Thursday, July 1, 2010

On Pythagorean structures and Summer musings

The Leiter Report has been abuzz with discussion about the Pythogorean structures discerned within Plato's texts by Jay Kennedy, a scholar with HPS background. (For the discussion and further links, see: http://leiterreports.typepad.com/blog/2010/06/the-ultimate-esoteric-reading-of-plato.html#comments.

This post and the links associated with it brought back wonderful memories to one of my undergraduate teachers at Tufts University, the noted Milton scholar Michael Fixler (1928-2007), who was a well known character on campus and around the philosophy department. Fixler was near retirement when I took his seminars on Milton, the Metaphysical poets, and Wallace Stevens with him--all these courses were extended commentaries on Plato (and his role in Derrida, then very popular among English professors much to Fixler's annoyance). At the time Fixler's abiding interest were structures encoded in poetry. In particular, he would call attention to how the *Phaedrus, *Symposium*, and the *Republic* deploy and thematize Pythagorean threefold and fourfold structures that were discerned and transformed by later poets (and, I should add, philosophers). [In that context the opening line of the Timaeus becomes a wonderful joke.] At his death he was still working on three (of course!) enormous books on the topic.

Anyway, As a scholar I sometimes bump into these Pythagorean structures and games, especially in Early Modern Alchemists and natural philosophers with Platonizing tendencies (Kepler most famously). For example, I am probably not the first to have noticed that Newton's Lemma 2 and Scholium (of Book 2, section 2), in which he discusses the calculus in the Principia (it's also the place where he states that he had discussed this earlier with Leibniz in the form of a concealed anagram [something removed in the third edition of the Principia!]), are placed exactly in the middle of the book, if this is measured by numbered Theorems.

Now, I am slowly getting to the point. Christian Huygens had a youthful (Keplerian) flirt with neo-Platonism, especially because after his discovery of Titan he thought the number of potential planets was limited on mathematical grounds. While Huygens quickly learned the error of his ways, I am convinced that Spinoza had him in mind when he wrote that "Indeed there are philosophers who have persuaded themselves that the motions of the heavens produce a [mathematical] harmony" (Appendix 1, Ethics). A century later Huygens would still be explicitly lampooned for his Platonism in Colin MacLaurin's influential Account of Sir Isaac Newton's Discoveries (a text well known to Hume, Adam Smith, and Maxwell).

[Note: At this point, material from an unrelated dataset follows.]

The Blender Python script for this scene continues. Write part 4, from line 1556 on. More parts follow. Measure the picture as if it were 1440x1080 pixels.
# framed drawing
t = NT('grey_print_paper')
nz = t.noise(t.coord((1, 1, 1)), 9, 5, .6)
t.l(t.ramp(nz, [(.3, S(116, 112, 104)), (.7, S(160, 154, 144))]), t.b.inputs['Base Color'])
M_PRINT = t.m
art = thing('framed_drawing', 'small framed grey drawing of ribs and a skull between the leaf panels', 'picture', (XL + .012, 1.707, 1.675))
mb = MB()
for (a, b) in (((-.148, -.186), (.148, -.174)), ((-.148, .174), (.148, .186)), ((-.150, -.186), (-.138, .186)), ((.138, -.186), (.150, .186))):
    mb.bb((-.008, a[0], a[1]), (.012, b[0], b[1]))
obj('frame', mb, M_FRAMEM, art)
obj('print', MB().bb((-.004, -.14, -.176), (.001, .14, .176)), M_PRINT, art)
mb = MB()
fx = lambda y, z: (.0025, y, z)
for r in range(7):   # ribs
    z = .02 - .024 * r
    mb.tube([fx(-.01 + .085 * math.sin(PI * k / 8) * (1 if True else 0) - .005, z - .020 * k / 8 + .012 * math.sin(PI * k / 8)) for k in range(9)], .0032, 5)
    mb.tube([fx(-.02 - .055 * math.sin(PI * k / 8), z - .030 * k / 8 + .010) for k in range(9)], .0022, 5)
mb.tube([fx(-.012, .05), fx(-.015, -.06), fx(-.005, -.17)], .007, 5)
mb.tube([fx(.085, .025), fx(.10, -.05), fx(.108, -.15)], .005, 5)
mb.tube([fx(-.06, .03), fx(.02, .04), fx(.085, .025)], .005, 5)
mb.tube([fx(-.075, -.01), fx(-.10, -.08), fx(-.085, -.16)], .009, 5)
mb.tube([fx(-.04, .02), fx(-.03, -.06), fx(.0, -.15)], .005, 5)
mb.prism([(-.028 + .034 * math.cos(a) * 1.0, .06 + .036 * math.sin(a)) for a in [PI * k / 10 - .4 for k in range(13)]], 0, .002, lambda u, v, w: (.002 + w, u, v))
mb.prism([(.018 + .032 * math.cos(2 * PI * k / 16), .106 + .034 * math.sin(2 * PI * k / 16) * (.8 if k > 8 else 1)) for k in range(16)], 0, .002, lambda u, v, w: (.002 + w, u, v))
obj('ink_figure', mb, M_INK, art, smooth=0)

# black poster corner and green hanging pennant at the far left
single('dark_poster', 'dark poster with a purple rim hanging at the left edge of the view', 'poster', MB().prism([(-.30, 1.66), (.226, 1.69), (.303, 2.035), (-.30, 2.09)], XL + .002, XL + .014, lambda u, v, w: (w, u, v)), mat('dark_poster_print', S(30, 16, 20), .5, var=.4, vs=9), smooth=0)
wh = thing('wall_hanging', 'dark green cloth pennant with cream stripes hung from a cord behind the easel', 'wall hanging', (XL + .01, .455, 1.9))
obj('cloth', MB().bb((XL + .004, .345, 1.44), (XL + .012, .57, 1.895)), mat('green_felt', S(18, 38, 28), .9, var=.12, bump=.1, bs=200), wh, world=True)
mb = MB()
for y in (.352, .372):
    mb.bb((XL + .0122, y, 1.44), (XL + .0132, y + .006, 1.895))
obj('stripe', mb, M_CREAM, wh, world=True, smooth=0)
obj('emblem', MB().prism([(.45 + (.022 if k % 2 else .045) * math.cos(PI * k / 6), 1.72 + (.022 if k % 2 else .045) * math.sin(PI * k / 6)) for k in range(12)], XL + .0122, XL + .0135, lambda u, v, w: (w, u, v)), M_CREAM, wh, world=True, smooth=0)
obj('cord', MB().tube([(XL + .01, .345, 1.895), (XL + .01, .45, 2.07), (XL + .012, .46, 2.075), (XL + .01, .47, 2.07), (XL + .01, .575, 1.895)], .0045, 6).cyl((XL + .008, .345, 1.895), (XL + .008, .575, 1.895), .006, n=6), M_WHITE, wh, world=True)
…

Recently, I noticed that if we establish the middle of the Principia by the middle proposition of the middle book (that is the propositions in section 6 of book 2), we find a marvelous set of propositions about isochronous simple pendulums in resisting media. (These should not be confused with the propositions in section 10 of book 1, where Pythagorean theorem is used to prove crucial aspects of the properties of an oscillating pendulum which are crucial to Newton's ability to recover and use Galileo's and Huygens' results.) It made me wonder if the placement of these propositions wasn't Newton's Pythagorean homage to Huygens (whom he praises throughout the Principia). After all, Huygens wrote the book on the pendulum.

Anyway, somebody who did se the connection between Plato's pythagoreanism and the Huygens pendulum, is Robert Pirsig (of Zen and motorcycles Fame). Just check out page 301 of his second novel *Lila: An Inquiry Into Morals*. It was a passage that Fixler much appreciated. Anyway, all of this has been explored more elegantly and seriously by Umberto Eco in Foucault's Pendulum, so my time is up here.